Nei giorni passati ci siamo occupati della nuova "regola" di celebrazione dei giudizi di impugnazione con i commenti del prof. Filippo Giunchedi (link) e di Daniele Livreri (link).
Il tema - vorrei dirlo con parole semplici, senza banalizzarlo - è quello della pubblicità dei processi e della presenza del pubblico in aula. Ma, soprattutto, è quello della presenza dell'imputato al suo processo.
Ora, le prossime riforme intendono rendere "camerale e non partecipata" la celebrazione delle udienze di impugnazione (appello e giudizio di cassazione).
Non intendo occuparmi degli aspetti giuridici né della disciplina prossima ventura. M'interessa di più qualche riflessione sull'essenza del processo.
Nel suo commento (link), Daniele Livreri ha richiamato le norme internazionali e nazionali sulle quali fonda il principio di pubblicità delle udienze (e a quel contributo mi permetto di far rimando).
Vorrei quindi concentrare ogni riflessione sull'essenza della funzione del giudicare.
Primo. L'ordinamento attribuisce a un suo pubblico dipendente il potere di giudicare e di farlo in nome del popolo. Di tutto il popolo.
Secondo. Non esiste alcun'altra funzione che sia esercitata in nome di tutti noi. Non quella del governare né quella del legiferare. E neppure gli atti della pubblica amministrazione sono emanati in nome di tutto il popolo.

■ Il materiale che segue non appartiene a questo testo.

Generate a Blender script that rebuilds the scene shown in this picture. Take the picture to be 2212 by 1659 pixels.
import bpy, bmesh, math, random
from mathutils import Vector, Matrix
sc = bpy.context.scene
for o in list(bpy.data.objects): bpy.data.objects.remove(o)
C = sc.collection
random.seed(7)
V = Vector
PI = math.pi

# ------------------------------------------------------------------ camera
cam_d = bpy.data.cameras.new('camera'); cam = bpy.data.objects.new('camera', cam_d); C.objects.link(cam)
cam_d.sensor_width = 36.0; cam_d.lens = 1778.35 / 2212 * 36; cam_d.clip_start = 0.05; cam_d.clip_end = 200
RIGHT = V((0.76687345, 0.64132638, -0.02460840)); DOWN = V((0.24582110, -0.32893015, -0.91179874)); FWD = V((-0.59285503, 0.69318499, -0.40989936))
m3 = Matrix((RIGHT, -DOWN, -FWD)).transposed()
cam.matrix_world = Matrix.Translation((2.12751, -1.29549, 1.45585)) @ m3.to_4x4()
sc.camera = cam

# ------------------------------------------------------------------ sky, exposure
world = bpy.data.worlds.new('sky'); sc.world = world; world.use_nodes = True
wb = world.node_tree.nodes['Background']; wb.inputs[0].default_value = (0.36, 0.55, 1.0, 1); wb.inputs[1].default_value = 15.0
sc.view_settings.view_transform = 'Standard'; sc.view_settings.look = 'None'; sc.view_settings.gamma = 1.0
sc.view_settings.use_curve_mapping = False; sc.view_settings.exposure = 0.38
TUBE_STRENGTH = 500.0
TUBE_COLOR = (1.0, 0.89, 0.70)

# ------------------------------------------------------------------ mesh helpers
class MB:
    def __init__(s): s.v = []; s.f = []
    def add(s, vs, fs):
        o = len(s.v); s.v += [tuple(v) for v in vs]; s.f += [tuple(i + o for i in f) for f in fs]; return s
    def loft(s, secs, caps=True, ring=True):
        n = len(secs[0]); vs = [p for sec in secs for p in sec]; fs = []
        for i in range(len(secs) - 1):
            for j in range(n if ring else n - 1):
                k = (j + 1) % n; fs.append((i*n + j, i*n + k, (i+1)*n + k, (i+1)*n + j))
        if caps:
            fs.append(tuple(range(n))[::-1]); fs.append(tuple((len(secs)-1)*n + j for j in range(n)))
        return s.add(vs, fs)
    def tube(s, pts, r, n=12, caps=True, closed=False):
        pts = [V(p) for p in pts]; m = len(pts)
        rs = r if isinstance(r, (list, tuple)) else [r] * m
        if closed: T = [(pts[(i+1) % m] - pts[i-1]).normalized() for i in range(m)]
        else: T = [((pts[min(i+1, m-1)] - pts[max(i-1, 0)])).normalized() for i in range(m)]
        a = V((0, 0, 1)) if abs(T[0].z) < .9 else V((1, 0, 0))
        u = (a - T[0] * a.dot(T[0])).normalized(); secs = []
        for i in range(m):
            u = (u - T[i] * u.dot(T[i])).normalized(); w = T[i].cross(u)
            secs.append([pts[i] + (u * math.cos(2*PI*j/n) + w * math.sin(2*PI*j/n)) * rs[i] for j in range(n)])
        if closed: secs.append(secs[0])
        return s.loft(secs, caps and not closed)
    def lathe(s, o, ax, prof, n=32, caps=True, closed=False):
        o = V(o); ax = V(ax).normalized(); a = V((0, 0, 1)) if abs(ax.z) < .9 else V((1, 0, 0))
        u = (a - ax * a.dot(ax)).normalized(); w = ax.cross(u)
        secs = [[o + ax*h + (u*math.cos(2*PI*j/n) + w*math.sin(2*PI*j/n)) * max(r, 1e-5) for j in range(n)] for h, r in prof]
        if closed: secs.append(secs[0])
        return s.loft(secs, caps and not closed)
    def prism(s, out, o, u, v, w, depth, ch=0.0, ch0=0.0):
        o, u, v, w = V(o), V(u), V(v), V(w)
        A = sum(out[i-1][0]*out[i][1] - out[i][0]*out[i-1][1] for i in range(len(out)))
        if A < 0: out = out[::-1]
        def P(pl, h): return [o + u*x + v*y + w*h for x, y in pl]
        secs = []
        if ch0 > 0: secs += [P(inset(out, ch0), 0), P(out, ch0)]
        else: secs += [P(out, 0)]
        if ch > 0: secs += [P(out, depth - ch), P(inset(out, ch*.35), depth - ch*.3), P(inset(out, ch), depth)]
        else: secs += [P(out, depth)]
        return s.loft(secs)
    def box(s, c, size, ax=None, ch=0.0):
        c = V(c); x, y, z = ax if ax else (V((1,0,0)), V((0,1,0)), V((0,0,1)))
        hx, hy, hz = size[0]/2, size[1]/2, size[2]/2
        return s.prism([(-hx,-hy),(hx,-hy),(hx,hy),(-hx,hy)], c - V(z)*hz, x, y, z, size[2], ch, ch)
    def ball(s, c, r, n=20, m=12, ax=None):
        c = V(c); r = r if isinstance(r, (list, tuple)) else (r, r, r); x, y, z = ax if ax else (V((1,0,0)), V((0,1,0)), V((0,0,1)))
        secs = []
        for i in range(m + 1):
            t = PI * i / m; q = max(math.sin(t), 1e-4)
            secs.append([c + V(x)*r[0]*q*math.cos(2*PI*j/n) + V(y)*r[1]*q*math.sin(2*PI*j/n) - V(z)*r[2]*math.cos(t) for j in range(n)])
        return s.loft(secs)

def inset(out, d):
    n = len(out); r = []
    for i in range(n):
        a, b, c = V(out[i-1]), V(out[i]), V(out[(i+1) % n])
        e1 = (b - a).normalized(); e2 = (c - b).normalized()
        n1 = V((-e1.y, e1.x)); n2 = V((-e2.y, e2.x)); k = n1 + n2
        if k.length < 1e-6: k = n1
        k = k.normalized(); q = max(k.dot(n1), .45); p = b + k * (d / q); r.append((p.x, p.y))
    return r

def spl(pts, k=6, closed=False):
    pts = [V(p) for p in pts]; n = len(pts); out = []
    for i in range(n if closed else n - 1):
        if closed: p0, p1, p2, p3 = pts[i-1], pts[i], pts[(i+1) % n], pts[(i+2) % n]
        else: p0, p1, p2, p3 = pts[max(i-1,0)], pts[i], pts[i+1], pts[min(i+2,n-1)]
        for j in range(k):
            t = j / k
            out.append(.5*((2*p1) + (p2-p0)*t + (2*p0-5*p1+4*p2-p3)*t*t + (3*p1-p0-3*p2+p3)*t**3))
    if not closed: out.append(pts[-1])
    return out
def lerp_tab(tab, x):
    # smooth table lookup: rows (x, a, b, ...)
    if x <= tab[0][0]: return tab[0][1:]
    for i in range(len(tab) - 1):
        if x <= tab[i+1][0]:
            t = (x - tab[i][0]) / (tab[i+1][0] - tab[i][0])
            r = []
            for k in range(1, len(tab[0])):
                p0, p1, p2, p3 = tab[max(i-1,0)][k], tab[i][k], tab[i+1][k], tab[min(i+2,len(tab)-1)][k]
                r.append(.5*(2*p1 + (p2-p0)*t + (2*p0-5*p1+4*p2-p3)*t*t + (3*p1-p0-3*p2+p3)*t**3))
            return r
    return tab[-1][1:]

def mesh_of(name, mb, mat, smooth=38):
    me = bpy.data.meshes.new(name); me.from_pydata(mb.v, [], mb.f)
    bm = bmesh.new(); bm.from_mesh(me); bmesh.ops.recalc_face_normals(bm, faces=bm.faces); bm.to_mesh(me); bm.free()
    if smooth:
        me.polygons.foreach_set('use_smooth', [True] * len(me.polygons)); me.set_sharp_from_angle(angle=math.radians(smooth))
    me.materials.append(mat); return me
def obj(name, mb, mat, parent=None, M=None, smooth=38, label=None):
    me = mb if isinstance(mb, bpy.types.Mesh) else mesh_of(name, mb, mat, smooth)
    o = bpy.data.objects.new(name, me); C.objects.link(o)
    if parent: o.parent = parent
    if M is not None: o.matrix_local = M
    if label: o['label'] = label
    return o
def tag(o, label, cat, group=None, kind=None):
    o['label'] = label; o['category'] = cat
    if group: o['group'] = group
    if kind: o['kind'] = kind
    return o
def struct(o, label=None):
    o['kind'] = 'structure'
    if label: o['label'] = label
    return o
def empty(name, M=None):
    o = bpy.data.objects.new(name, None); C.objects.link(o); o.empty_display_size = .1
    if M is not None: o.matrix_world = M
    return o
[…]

Terzo. Non a caso, in passato, la funzione del giudicare era riservata al Re, rappresentazione terrena di Dio. Era funzione sacerdotale, divina. Dunque infallibile per definizione. L'opposto di quel che avviene nei sistemi democratici, fondati su meccanismi di controllo e compensazione dei poteri.
Quarto. Il bilanciamento "democratico" impose la restituzione al popolo della funzione, nel cui nome oggi è esercitata.
Dunque, come si può esercitare il giudizio in nome di qualcuno che non è presente?
Può pronunciarsi sentenza in nome del popolo italiano assente?
E che ne è del corollario della pubblicità, cioè il controllo del mandante (il popolo) sull'esercizio del potere delegato?
S'aggiunga che in un sistema di giudici professionali, non eletti dal popolo sovrano, l'amministrazione della giustizia in nome del popolo mandante impone il controllo democratico sulla funzione. Altrimenti rischia di divenire una nuova forma di potere sacerdotale, divino, per di più esercitato per conto di chi non lo ha delegato né può verificarne l'esercizio.
Davvero vogliamo minare le fondamenta di queste elementari regole, portando fuori dai tribunali i cittadini?
Davvero vogliamo trasformare il Foro in una stanza?
O forse non riteniamo che queste modalità di esercizio della funzione su mandato di terzi ai quali non si deve neppure render conto non siano tanto pericolose da attentare alla regola costituzionale?
Io credo che recidere il controllo pubblico faccia perdere alla giustizia la possibilità di essere espressione della sovranità popolare. Anzi del popolo italiano.